* Exercise directions:
Extract, without alteration, each line from the start of the listing to the line bearing "sc.camera = camo".

* Collected data:
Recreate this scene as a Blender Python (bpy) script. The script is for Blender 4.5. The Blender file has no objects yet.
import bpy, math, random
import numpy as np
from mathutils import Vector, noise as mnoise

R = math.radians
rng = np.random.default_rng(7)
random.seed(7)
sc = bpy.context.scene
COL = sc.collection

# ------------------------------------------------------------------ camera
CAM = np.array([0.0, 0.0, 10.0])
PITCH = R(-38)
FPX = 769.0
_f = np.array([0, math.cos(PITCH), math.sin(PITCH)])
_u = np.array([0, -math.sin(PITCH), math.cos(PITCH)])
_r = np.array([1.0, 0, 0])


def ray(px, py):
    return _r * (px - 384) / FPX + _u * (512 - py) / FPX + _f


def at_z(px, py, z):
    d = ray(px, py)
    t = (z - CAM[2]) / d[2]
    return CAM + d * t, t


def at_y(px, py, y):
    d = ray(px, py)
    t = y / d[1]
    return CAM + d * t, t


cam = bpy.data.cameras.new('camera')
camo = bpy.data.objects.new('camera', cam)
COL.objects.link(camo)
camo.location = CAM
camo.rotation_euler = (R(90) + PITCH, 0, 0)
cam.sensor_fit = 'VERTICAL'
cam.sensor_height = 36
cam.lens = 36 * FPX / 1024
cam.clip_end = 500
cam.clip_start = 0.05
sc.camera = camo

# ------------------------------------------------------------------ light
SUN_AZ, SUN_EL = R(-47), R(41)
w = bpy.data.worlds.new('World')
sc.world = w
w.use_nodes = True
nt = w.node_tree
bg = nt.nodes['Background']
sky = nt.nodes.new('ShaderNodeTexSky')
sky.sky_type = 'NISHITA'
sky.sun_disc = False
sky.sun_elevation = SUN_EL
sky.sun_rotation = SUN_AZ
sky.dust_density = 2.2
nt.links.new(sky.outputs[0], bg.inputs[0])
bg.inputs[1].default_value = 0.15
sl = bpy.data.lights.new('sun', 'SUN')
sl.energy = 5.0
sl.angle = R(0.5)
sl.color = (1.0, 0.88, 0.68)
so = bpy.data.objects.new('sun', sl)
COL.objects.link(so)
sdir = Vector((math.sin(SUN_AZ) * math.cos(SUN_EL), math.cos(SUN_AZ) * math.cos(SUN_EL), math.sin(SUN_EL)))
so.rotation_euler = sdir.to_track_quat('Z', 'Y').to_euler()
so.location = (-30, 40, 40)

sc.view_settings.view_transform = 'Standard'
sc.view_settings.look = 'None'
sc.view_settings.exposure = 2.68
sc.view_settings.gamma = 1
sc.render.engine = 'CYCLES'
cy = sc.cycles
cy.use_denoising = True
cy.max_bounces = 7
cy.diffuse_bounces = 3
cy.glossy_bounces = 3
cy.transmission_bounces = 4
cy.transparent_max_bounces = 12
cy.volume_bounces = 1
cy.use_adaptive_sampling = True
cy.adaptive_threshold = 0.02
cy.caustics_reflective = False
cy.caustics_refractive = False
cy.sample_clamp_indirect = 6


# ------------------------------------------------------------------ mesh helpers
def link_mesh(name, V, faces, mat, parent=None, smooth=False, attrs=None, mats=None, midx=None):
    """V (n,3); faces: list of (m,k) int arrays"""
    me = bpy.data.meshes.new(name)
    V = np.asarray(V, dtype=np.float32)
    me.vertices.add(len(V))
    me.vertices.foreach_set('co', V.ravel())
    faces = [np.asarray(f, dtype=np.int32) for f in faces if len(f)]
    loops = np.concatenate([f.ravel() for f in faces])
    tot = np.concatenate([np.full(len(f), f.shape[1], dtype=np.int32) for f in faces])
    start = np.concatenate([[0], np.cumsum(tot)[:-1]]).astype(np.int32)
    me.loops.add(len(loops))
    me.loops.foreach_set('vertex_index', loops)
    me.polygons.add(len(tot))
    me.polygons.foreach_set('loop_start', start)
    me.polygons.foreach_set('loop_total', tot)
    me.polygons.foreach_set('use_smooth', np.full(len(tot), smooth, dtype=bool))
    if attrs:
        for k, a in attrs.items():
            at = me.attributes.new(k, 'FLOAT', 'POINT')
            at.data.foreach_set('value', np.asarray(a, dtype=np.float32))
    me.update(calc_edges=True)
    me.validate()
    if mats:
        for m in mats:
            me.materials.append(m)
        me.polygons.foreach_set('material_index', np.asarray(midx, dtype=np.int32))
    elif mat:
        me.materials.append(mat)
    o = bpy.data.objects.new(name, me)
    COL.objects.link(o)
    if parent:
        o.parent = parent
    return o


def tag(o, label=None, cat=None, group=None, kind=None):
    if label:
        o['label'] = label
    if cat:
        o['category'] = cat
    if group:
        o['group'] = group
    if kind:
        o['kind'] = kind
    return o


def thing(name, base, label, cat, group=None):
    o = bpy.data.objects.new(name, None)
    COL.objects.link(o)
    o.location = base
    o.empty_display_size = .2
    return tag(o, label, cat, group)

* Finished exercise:
Recreate this scene as a Blender Python (bpy) script. The script is for Blender 4.5. The Blender file has no objects yet.
import bpy, math, random
import numpy as np
from mathutils import Vector, noise as mnoise

R = math.radians
rng = np.random.default_rng(7)
random.seed(7)
sc = bpy.context.scene
COL = sc.collection

# ------------------------------------------------------------------ camera
CAM = np.array([0.0, 0.0, 10.0])
PITCH = R(-38)
FPX = 769.0
_f = np.array([0, math.cos(PITCH), math.sin(PITCH)])
_u = np.array([0, -math.sin(PITCH), math.cos(PITCH)])
_r = np.array([1.0, 0, 0])


def ray(px, py):
    return _r * (px - 384) / FPX + _u * (512 - py) / FPX + _f


def at_z(px, py, z):
    d = ray(px, py)
    t = (z - CAM[2]) / d[2]
    return CAM + d * t, t


def at_y(px, py, y):
    d = ray(px, py)
    t = y / d[1]
    return CAM + d * t, t


cam = bpy.data.cameras.new('camera')
camo = bpy.data.objects.new('camera', cam)
COL.objects.link(camo)
camo.location = CAM
camo.rotation_euler = (R(90) + PITCH, 0, 0)
cam.sensor_fit = 'VERTICAL'
cam.sensor_height = 36
cam.lens = 36 * FPX / 1024
cam.clip_end = 500
cam.clip_start = 0.05
sc.camera = camo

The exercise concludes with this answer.